Now the company leader is looking toward GE’s more mature family of sectors to inspire a way forward for oil and gas, including following aviation’s lead in using a 3D printer to create engine parts.
“The industry has been very innovative when it comes to new ways of extracting the resource,” he said.
“When you think of unconventional shale and think of the oil and gas it has unleashed it’s huge.
“I think the industry has done a great job of coming up with those types of solutions and being entrepreneurial.
“Where the industry needs to continue to evolve and challenge itself is taking best practices from other industries and transition them in faster. When you think about the power industry, they’ve gone through a complete change in how it’s set-up. They have adopted a much more standardised approach.
“I think it’s made them a healthier industry. What we have got to do in oil and gas is stay open to ideas from others. 3D printing – how long will it take before we accept 3D printing? How do you get through the requirements? There are components we can make with printed and metallic material today. How do we take Big Data and apply it in a homogeneous way across the industry and start to share among each other?
“That’s what we’ve got to do if we want this recovery to be different.”
All of this plays into becoming a “conscious disrupter” or catalyst for change.
“We are in early beginnings of this,” Simonelli said.
“The term conscious disrupter is beneficial, because we have to know what we’re getting ourselves into. This industry takes safety very seriously and we need to remain safe going forward.

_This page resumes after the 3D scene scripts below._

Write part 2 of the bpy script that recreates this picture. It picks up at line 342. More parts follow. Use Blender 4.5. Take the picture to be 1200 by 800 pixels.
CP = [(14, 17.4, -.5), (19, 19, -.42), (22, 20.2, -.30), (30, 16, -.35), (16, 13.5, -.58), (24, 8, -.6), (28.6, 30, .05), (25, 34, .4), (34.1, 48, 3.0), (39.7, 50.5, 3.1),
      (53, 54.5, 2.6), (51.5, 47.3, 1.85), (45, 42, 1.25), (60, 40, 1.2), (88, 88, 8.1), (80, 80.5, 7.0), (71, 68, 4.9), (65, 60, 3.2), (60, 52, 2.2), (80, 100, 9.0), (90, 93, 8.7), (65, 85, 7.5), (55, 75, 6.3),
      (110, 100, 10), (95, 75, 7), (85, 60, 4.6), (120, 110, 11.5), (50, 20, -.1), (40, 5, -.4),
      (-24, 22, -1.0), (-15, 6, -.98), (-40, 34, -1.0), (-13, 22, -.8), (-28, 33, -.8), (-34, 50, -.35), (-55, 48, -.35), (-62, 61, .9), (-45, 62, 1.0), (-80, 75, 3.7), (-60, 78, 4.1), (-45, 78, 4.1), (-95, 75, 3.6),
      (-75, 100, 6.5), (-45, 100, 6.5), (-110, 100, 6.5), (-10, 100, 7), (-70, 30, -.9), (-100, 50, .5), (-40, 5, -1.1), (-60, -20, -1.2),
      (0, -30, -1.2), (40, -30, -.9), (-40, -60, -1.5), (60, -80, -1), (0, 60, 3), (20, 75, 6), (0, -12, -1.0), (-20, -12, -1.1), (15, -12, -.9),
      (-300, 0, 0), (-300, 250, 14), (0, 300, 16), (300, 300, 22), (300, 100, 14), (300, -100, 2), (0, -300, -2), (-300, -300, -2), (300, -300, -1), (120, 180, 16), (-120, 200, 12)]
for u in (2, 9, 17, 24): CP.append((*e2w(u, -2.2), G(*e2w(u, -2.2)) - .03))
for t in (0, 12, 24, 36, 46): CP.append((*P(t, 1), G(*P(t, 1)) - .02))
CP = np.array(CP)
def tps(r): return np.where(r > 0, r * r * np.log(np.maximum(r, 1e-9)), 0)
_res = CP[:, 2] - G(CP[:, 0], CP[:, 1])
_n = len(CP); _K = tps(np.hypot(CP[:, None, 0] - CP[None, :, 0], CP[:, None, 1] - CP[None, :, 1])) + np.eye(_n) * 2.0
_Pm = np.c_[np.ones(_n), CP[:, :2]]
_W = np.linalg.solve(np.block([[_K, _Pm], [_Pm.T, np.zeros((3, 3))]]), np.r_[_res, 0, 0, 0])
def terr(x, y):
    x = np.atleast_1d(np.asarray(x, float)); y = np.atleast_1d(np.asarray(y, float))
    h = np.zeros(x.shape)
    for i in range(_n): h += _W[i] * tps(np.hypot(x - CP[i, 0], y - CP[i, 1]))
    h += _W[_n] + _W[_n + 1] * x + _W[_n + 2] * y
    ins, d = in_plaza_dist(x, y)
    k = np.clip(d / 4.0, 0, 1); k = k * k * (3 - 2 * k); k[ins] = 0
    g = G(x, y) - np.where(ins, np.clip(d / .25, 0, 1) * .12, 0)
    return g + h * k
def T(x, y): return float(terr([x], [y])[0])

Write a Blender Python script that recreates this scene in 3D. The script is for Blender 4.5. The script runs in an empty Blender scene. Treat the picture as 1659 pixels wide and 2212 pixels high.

“What disruption means how do you create organised chaos? And that means being able to look at things differently.
“Don’t accept the traditional old, stick build. We need to go toward an outcome-based modular and outcome-based results.”
The company boss is using this method to target the North Sea decommissioning industry.
BHGE has lined-up 60 master service agreements and is targeting a 30% reduction in cost savings.
The set-up is in line with the sector’s reinvention, according to Mr Simonelli – a reinvention which must be driven by the service sector.
“I think the service industry is looking to make sure we don’t suffer again a huge downturn as we go forward. This downturn has been challenging for all of us in the industry,” he said.
“Look at the workforce, which has been shed. What’s happens when that workforce is needed again? How do you ensure retention of employees? Unless we become a fitter industry and have less of these ups and downs, we will have the perennial challenge of recruiting and training talent.”
The North Sea has an equally important to play in that, Mr Simonelli said: “We think the North Sea is still needed when it comes to the major fields in the global basin. We do think it will be more around enhanced recovery rates and brownfields. It’s about taking stock of what’s there, being able to maximise and then improve on it from brownfield opportunities.”
Finally, Mr Simonelli reminisces on the time his mentor, Mr Immelt, told a packed house at GE’s annual conference that whatever Mr Simonelli did in the downturn, he better not tell his boss the oil price. Post Mr Immelt’s retirement does Simonelli allow himself a peak?
He said: “It’s hard to avoid it, but am I focused on it all the time where I need to see it? No. We have to become less sensitive to the price and more focused on the activity levels that are out there and we can drive those by focusing on productivity.”